Kane Jiang
If emotions are evoked by the brain (I don't believe this, I am just trying to see from the point of view of most of psychology), then where does that leave bravery?
Bravery isn't an emotion, supposedly (I DO believe this) yet bravery in reality doesn't require much thought. It doesn't take a rocket scientist to be brave. Someone might argue with you that bravery requires a [mental] choice, but then that leaves bravery requiring a choice AND action and/or willpower. How can bravery be composed of two different things, when all throughout history bravery was referred to as ONE thing, perhaps one feeling or trait.

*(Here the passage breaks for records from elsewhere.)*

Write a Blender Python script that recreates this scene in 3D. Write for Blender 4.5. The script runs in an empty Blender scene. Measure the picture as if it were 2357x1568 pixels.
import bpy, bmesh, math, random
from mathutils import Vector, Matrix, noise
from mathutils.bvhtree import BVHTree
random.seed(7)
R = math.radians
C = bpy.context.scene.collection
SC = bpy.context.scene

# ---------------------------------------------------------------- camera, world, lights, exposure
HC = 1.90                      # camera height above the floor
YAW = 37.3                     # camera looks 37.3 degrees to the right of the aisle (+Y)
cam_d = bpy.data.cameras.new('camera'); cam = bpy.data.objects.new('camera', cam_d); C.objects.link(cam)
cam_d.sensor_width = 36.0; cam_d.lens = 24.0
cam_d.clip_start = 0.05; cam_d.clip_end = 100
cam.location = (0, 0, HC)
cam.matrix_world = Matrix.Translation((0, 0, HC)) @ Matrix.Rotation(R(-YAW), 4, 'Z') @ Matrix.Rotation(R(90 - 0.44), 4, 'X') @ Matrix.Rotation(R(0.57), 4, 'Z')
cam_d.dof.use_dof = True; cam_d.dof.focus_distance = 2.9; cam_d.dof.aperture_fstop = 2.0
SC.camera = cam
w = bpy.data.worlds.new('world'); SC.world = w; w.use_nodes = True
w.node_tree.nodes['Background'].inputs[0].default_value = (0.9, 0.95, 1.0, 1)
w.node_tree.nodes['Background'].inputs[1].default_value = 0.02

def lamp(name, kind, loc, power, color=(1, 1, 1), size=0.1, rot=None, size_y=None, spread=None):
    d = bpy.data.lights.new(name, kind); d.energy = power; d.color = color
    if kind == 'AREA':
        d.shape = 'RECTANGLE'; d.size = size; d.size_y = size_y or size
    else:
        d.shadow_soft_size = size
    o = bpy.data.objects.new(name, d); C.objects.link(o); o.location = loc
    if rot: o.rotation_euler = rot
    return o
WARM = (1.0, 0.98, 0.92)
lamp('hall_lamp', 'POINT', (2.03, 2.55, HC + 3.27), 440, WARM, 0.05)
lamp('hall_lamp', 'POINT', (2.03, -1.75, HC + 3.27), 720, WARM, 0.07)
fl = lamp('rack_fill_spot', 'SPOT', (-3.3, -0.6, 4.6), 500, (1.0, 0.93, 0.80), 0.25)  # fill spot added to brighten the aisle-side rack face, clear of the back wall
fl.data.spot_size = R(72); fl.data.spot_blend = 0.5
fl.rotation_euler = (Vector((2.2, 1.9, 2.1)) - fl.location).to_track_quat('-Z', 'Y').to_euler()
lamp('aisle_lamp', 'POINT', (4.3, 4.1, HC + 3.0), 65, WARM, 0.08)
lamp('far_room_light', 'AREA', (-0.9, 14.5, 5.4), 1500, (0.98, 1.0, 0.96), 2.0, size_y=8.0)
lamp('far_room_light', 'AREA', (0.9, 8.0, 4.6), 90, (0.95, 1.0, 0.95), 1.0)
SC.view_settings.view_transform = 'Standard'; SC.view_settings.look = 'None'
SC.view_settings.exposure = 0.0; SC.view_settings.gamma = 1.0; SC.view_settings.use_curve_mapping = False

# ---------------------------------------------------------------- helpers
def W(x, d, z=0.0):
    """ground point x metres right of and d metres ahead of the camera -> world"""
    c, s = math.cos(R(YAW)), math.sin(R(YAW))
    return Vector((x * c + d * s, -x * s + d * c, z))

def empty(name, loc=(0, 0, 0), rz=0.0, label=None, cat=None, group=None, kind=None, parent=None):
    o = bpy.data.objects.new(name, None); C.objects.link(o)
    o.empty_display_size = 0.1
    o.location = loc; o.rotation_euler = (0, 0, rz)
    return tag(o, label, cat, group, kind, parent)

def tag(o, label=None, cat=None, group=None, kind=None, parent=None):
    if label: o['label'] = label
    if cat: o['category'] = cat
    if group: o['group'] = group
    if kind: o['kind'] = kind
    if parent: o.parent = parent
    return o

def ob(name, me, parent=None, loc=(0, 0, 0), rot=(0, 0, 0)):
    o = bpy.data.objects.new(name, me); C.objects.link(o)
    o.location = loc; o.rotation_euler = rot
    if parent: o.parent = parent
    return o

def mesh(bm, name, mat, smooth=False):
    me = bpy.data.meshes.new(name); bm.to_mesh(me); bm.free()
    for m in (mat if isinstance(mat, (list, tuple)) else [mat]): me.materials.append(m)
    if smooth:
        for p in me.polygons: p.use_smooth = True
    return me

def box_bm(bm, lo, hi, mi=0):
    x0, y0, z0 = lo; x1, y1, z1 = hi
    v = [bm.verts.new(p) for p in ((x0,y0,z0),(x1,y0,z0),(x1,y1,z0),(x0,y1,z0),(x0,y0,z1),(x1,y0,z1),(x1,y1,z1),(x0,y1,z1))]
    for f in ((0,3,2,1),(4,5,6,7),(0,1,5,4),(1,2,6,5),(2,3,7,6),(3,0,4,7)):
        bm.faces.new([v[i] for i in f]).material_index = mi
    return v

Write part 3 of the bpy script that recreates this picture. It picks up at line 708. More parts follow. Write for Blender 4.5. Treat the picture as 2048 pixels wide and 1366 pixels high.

I believe bravery is either a feeling (and feelings are more general than emotions) or trait and while sometimes it can require a mental choice, sometimes instinct can make that choice for you.
Also, I thought bravery not being an emotion was unanimously agreed upon? At least by people in the medieval era (medieval Europe and even China). Sigh, if we have regressed from those times.
If science doesn't explain bravery not being an emotion, then that means something else made us know it

The term deserves a good analysis, doesn't it?
First, when one is NOT brave, there are two sides to the matter: it may be that circumstances are so repugnant that they overwhelm one's confidence to defeat them. Of course, at this point, we could say that it is exactly at this moment that bravery either shows up or doesn't. But then, if it doesn't show up in some and does in others, then why? Bravery at this point becomes a rather useless term, because it doesn't invite closer examination. When we go deeper, we find the conflict, the anxiety, the values a person has and the weight given them; we find the weakness there in its thwarting ability as it takes control. issuing orders for flight rather than fight. In THIS world, what may appear as a lack of bravery overtly, in behavior, belies the real drama beneath where one is, say, endowed with sensitivity others are not and the effort to overcome is much more profound. Here, I would contend is where the true accounting of bravery lies: It must be measured by the actuality that lies beneath, where, in the spirit of Virginia Woolf, the real human drama unfolds.
Second.......where does this go? Oh, she is so brave! IS she?? Is it so brave to be endowed with an inner world that is not confounded by anxiety, sensitivity, the nuances of emotional frailties, and so on? The brave ones--I admire brave acts, but I reserve judgment on people doing them.